Lo status di Gerusalemme

 
La risoluzione numero 181 dell'Assemblea generale delle Nazioni Unite, approvata il 29 novembre 1947, decretò la fine del Mandato britannico sulla Palestina e la creazione di due Stati sovrani indipendenti. Dai due stati era esclusa la città di Gerusalemme che era definita “un corpus separatum sotto un regime internazionale speciale” e amministrata dall'Onu. I sionisti pur di incassare il regalo della creazione di Israele accettarono lo status speciale per Gerusalemme, pur iniziando a lavorare da subito per annettersela. Ebbe inizio da allora il balletto tra Onu e Tel Aviv sulla condizione formale della città palestinese; nel 1949 l'Onu ribadì la sua posizione nella risoluzione 303 dell'Assemblea Generale, il regime di Tel Aviv la respinse e proclamò la città capitale di Israele trasferendoci le sedi istituzionali; dal 1949 al 1967 la città è stata divisa in due zone, fino alla guerra dei Sei giorni in seguito alla quale finì sotto il totale controllo di fatto dei sionisti, assieme alla Cisgiordania e alla Striscia di Gaza. L'Onu ribadì lo status di Gerusalemme e non ha mai riconosciuto l'occupazione sionista.

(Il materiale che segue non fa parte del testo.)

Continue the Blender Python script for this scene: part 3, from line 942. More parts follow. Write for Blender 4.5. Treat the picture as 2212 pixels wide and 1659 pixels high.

Anche quando nel 1980, la Knesset, il parlamento di Tel Aviv, approvò la cosiddetta Legge Fondamentale, che proclamava Gerusalemme “unita ed indivisibile” capitale ufficiale dello stato l'Assemblea generale dell'Onu la respinse denunciando che “qualsiasi azione intrapresa da Israele, la Potenza occupante, imporre le sue leggi, giurisdizione e amministrazione sulla Città Santa di Gerusalemme sono illegali e quindi nulle e prive di validità, e invita Israele a cessare tutte queste misure illegali e unilaterali”. La risoluzione dell'Assemblea non era vincolante ma quella successiva del Consiglio di sicurezza sì, come la numero 478 che definiva la legge israeliana una violazione del diritto internazionale e consigliava agli stati membri a continuare a non avere la loro rappresentanza diplomatica nella città. Una decisione formalmente ancora valida.